WHAT NEEDS TO BE DONE =>
Leave out any picture and return the remaining listing below exactly as given.

SUPPLIED INFORMATION =>
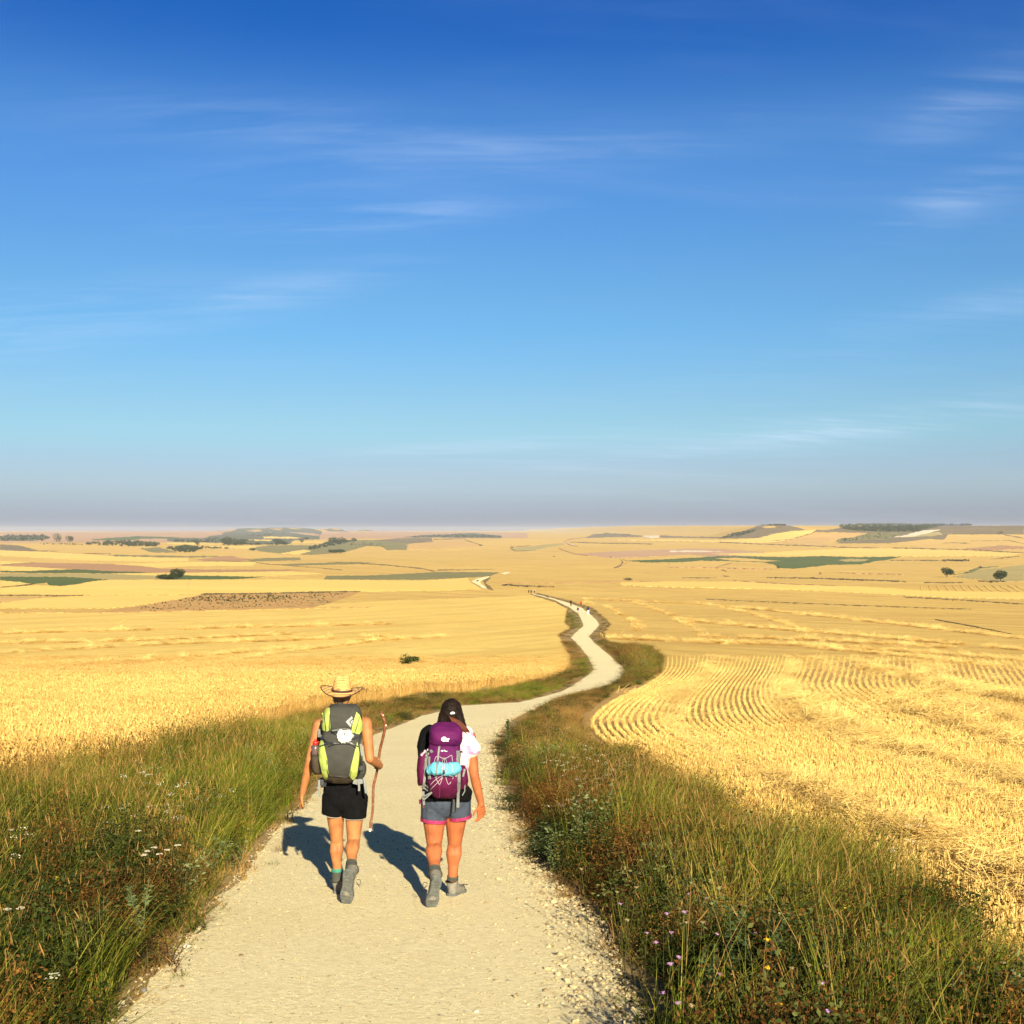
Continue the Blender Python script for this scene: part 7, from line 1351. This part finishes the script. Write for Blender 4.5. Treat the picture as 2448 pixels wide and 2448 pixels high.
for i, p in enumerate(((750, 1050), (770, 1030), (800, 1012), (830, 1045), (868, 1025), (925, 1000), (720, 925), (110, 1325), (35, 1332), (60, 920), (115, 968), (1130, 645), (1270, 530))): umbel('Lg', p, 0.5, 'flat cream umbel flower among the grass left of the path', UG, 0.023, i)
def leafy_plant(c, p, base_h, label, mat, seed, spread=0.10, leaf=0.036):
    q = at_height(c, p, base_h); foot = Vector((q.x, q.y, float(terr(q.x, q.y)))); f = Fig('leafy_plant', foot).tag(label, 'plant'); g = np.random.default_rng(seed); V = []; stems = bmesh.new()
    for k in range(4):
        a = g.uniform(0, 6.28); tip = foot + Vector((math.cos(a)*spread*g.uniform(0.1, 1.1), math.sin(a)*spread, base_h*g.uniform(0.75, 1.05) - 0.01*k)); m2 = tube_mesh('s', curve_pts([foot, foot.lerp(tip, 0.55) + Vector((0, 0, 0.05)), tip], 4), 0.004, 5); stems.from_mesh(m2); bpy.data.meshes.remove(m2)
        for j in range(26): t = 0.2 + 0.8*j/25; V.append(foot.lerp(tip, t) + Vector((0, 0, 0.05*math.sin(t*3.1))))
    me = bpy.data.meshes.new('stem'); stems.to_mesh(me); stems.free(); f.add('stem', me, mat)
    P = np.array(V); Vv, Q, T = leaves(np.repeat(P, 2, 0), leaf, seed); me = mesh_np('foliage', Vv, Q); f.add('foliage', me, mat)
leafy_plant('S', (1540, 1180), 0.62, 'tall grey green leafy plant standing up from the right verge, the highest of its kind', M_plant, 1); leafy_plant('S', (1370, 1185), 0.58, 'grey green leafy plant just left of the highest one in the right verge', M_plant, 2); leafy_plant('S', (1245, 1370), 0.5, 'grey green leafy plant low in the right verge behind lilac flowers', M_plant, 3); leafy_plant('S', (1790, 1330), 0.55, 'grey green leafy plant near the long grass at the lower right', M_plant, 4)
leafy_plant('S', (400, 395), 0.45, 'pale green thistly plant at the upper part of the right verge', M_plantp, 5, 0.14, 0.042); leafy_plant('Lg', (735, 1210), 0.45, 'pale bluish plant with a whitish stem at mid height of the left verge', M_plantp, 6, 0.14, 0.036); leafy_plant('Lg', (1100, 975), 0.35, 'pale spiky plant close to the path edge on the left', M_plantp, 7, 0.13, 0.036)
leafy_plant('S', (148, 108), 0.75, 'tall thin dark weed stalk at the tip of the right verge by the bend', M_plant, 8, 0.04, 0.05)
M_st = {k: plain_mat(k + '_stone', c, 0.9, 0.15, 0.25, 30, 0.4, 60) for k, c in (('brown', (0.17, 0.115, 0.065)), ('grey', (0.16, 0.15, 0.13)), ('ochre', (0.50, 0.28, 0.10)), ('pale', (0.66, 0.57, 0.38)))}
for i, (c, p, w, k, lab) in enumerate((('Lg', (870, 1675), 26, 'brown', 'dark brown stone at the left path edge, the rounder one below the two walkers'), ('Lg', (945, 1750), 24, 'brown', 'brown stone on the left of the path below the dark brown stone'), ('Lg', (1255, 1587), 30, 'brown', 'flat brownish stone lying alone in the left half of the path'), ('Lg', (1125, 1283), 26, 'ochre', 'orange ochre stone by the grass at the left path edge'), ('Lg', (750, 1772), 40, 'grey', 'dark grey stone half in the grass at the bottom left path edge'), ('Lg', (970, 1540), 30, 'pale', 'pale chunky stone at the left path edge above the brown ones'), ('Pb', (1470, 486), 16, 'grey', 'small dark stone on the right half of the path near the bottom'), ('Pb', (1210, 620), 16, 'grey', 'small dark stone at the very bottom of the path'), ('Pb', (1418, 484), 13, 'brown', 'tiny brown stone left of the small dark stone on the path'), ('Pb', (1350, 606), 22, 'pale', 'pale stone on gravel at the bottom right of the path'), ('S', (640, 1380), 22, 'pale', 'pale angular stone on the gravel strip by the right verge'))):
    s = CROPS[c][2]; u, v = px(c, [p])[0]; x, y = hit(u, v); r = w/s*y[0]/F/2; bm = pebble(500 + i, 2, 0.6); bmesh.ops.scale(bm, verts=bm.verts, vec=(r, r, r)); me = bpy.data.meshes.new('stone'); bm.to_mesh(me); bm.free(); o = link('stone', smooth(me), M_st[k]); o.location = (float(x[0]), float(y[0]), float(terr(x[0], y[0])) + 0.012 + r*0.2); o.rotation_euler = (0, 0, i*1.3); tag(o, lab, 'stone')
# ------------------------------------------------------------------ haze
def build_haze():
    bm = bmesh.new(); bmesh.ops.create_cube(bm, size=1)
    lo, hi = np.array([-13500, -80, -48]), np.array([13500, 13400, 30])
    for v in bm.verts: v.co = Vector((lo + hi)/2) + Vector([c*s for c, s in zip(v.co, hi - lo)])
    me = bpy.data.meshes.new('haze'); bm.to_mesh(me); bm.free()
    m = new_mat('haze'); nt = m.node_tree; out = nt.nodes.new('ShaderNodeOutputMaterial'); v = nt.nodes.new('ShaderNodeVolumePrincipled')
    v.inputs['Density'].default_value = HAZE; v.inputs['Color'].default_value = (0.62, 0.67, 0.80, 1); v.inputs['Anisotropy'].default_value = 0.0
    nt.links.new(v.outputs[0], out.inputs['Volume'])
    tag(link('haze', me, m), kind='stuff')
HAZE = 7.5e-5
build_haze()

EXERCISE RESPONSE =>
Continue the Blender Python script for this scene: part 7, from line 1351. This part finishes the script. Write for Blender 4.5. Treat the picture as 2448 pixels wide and 2448 pixels high.
for i, p in enumerate(((750, 1050), (770, 1030), (800, 1012), (830, 1045), (868, 1025), (925, 1000), (720, 925), (110, 1325), (35, 1332), (60, 920), (115, 968), (1130, 645), (1270, 530))): umbel('Lg', p, 0.5, 'flat cream umbel flower among the grass left of the path', UG, 0.023, i)
def leafy_plant(c, p, base_h, label, mat, seed, spread=0.10, leaf=0.036):
    q = at_height(c, p, base_h); foot = Vector((q.x, q.y, float(terr(q.x, q.y)))); f = Fig('leafy_plant', foot).tag(label, 'plant'); g = np.random.default_rng(seed); V = []; stems = bmesh.new()
    for k in range(4):
        a = g.uniform(0, 6.28); tip = foot + Vector((math.cos(a)*spread*g.uniform(0.1, 1.1), math.sin(a)*spread, base_h*g.uniform(0.75, 1.05) - 0.01*k)); m2 = tube_mesh('s', curve_pts([foot, foot.lerp(tip, 0.55) + Vector((0, 0, 0.05)), tip], 4), 0.004, 5); stems.from_mesh(m2); bpy.data.meshes.remove(m2)
        for j in range(26): t = 0.2 + 0.8*j/25; V.append(foot.lerp(tip, t) + Vector((0, 0, 0.05*math.sin(t*3.1))))
    me = bpy.data.meshes.new('stem'); stems.to_mesh(me); stems.free(); f.add('stem', me, mat)
    P = np.array(V); Vv, Q, T = leaves(np.repeat(P, 2, 0), leaf, seed); me = mesh_np('foliage', Vv, Q); f.add('foliage', me, mat)
leafy_plant('S', (1540, 1180), 0.62, 'tall grey green leafy plant standing up from the right verge, the highest of its kind', M_plant, 1); leafy_plant('S', (1370, 1185), 0.58, 'grey green leafy plant just left of the highest one in the right verge', M_plant, 2); leafy_plant('S', (1245, 1370), 0.5, 'grey green leafy plant low in the right verge behind lilac flowers', M_plant, 3); leafy_plant('S', (1790, 1330), 0.55, 'grey green leafy plant near the long grass at the lower right', M_plant, 4)
leafy_plant('S', (400, 395), 0.45, 'pale green thistly plant at the upper part of the right verge', M_plantp, 5, 0.14, 0.042); leafy_plant('Lg', (735, 1210), 0.45, 'pale bluish plant with a whitish stem at mid height of the left verge', M_plantp, 6, 0.14, 0.036); leafy_plant('Lg', (1100, 975), 0.35, 'pale spiky plant close to the path edge on the left', M_plantp, 7, 0.13, 0.036)
leafy_plant('S', (148, 108), 0.75, 'tall thin dark weed stalk at the tip of the right verge by the bend', M_plant, 8, 0.04, 0.05)
M_st = {k: plain_mat(k + '_stone', c, 0.9, 0.15, 0.25, 30, 0.4, 60) for k, c in (('brown', (0.17, 0.115, 0.065)), ('grey', (0.16, 0.15, 0.13)), ('ochre', (0.50, 0.28, 0.10)), ('pale', (0.66, 0.57, 0.38)))}
for i, (c, p, w, k, lab) in enumerate((('Lg', (870, 1675), 26, 'brown', 'dark brown stone at the left path edge, the rounder one below the two walkers'), ('Lg', (945, 1750), 24, 'brown', 'brown stone on the left of the path below the dark brown stone'), ('Lg', (1255, 1587), 30, 'brown', 'flat brownish stone lying alone in the left half of the path'), ('Lg', (1125, 1283), 26, 'ochre', 'orange ochre stone by the grass at the left path edge'), ('Lg', (750, 1772), 40, 'grey', 'dark grey stone half in the grass at the bottom left path edge'), ('Lg', (970, 1540), 30, 'pale', 'pale chunky stone at the left path edge above the brown ones'), ('Pb', (1470, 486), 16, 'grey', 'small dark stone on the right half of the path near the bottom'), ('Pb', (1210, 620), 16, 'grey', 'small dark stone at the very bottom of the path'), ('Pb', (1418, 484), 13, 'brown', 'tiny brown stone left of the small dark stone on the path'), ('Pb', (1350, 606), 22, 'pale', 'pale stone on gravel at the bottom right of the path'), ('S', (640, 1380), 22, 'pale', 'pale angular stone on the gravel strip by the right verge'))):
    s = CROPS[c][2]; u, v = px(c, [p])[0]; x, y = hit(u, v); r = w/s*y[0]/F/2; bm = pebble(500 + i, 2, 0.6); bmesh.ops.scale(bm, verts=bm.verts, vec=(r, r, r)); me = bpy.data.meshes.new('stone'); bm.to_mesh(me); bm.free(); o = link('stone', smooth(me), M_st[k]); o.location = (float(x[0]), float(y[0]), float(terr(x[0], y[0])) + 0.012 + r*0.2); o.rotation_euler = (0, 0, i*1.3); tag(o, lab, 'stone')
# ------------------------------------------------------------------ haze
def build_haze():
    bm = bmesh.new(); bmesh.ops.create_cube(bm, size=1)
    lo, hi = np.array([-13500, -80, -48]), np.array([13500, 13400, 30])
    for v in bm.verts: v.co = Vector((lo + hi)/2) + Vector([c*s for c, s in zip(v.co, hi - lo)])
    me = bpy.data.meshes.new('haze'); bm.to_mesh(me); bm.free()
    m = new_mat('haze'); nt = m.node_tree; out = nt.nodes.new('ShaderNodeOutputMaterial'); v = nt.nodes.new('ShaderNodeVolumePrincipled')
    v.inputs['Density'].default_value = HAZE; v.inputs['Color'].default_value = (0.62, 0.67, 0.80, 1); v.inputs['Anisotropy'].default_value = 0.0
    nt.links.new(v.outputs[0], out.inputs['Volume'])
    tag(link('haze', me, m), kind='stuff')
HAZE = 7.5e-5
build_haze()